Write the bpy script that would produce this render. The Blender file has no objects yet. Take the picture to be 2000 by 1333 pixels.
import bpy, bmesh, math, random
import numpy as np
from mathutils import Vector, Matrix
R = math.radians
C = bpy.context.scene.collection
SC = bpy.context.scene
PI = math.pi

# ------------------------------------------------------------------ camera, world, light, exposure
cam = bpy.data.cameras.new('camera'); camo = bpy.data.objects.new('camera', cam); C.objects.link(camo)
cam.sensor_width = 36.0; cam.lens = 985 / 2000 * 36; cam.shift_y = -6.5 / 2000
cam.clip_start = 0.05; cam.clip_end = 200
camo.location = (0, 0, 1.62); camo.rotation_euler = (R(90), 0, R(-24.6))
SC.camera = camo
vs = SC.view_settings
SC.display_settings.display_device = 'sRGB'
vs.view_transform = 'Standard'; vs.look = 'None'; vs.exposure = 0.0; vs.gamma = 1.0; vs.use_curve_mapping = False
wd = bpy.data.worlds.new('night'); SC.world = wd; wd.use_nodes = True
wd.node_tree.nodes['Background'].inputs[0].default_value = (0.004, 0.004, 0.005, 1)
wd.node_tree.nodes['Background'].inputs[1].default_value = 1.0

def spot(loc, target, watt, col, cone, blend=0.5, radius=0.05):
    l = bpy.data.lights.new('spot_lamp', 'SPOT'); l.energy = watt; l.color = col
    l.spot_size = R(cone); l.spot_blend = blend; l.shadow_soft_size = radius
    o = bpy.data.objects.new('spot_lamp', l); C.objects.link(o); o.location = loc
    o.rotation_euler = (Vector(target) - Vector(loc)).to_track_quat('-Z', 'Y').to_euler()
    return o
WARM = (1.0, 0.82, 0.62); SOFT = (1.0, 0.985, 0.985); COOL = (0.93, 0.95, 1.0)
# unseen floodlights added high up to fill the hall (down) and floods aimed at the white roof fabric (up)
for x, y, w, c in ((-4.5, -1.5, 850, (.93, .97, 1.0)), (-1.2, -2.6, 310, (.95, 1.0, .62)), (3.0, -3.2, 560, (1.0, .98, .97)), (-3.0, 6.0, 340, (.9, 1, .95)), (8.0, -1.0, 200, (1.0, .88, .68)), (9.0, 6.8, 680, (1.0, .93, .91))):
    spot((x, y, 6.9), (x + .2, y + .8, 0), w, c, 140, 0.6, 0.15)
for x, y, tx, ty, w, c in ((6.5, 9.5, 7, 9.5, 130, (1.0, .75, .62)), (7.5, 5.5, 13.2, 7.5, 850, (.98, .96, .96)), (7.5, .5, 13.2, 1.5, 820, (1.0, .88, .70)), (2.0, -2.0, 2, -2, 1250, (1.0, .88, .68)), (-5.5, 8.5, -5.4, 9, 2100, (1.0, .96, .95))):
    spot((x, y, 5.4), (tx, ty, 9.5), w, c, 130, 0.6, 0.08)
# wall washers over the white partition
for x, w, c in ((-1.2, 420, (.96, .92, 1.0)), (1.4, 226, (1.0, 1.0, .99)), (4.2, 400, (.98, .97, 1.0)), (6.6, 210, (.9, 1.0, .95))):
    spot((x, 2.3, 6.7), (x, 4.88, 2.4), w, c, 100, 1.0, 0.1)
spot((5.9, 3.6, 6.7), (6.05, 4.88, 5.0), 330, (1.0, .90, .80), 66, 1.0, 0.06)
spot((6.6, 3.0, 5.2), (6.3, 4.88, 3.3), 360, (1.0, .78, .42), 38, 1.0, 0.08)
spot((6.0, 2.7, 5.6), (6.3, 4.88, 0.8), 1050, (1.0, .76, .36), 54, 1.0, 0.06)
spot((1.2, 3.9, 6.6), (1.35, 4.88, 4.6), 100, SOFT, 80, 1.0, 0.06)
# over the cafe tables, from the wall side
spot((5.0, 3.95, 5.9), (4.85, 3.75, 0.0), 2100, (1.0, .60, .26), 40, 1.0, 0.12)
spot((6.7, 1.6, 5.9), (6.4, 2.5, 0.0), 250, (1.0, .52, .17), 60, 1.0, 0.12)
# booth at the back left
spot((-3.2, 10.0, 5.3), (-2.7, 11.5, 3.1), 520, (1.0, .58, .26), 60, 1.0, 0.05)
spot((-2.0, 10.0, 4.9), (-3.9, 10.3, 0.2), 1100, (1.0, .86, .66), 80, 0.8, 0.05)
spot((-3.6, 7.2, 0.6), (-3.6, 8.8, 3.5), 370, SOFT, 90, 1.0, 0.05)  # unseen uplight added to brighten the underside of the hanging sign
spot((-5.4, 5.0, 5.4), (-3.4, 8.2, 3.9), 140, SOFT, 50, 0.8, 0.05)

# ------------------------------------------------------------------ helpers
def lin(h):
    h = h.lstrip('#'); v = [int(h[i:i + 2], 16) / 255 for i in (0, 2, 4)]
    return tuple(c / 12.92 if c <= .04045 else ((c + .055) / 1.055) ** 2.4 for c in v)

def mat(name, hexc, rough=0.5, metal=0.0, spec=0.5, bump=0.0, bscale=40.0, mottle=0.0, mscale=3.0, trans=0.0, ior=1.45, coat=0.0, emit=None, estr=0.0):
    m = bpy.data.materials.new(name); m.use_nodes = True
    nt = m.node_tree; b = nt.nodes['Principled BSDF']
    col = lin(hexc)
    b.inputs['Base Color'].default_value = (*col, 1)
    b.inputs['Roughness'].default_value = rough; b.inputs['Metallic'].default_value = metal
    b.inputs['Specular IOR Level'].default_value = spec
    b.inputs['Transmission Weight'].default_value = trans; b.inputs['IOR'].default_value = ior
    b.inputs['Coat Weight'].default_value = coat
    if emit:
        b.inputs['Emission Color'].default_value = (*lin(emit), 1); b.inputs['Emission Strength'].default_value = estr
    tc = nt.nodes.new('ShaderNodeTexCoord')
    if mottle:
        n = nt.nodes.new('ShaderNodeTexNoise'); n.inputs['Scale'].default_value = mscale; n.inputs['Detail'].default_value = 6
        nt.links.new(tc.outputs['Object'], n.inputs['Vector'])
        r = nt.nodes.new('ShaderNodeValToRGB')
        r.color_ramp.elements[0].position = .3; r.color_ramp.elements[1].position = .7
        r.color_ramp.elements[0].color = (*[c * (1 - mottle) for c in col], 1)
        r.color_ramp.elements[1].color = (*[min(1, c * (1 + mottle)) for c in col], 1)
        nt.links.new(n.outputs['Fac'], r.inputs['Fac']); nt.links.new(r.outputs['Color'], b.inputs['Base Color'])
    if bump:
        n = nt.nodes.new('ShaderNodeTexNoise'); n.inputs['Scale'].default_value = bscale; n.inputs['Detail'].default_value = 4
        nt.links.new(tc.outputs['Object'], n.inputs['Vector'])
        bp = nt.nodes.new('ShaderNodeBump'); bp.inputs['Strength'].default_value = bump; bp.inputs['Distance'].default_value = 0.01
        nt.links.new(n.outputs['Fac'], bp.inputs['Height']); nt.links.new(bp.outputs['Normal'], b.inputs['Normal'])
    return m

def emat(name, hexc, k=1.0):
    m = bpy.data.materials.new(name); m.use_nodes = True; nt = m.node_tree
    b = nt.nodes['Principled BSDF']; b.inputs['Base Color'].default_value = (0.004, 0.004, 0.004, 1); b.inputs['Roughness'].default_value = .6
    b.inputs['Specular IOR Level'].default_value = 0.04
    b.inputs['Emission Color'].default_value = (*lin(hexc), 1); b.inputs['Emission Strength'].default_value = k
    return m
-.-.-
> [PROMPT] Set down the lines above as they stand, starting with the first line and ending with the line that contains "PI = math.pi".

> [OUTPUT FOR THIS TASK]
Write the bpy script that would produce this render. The Blender file has no objects yet. Take the picture to be 2000 by 1333 pixels.
import bpy, bmesh, math, random
import numpy as np
from mathutils import Vector, Matrix
R = math.radians
C = bpy.context.scene.collection
SC = bpy.context.scene
PI = math.pi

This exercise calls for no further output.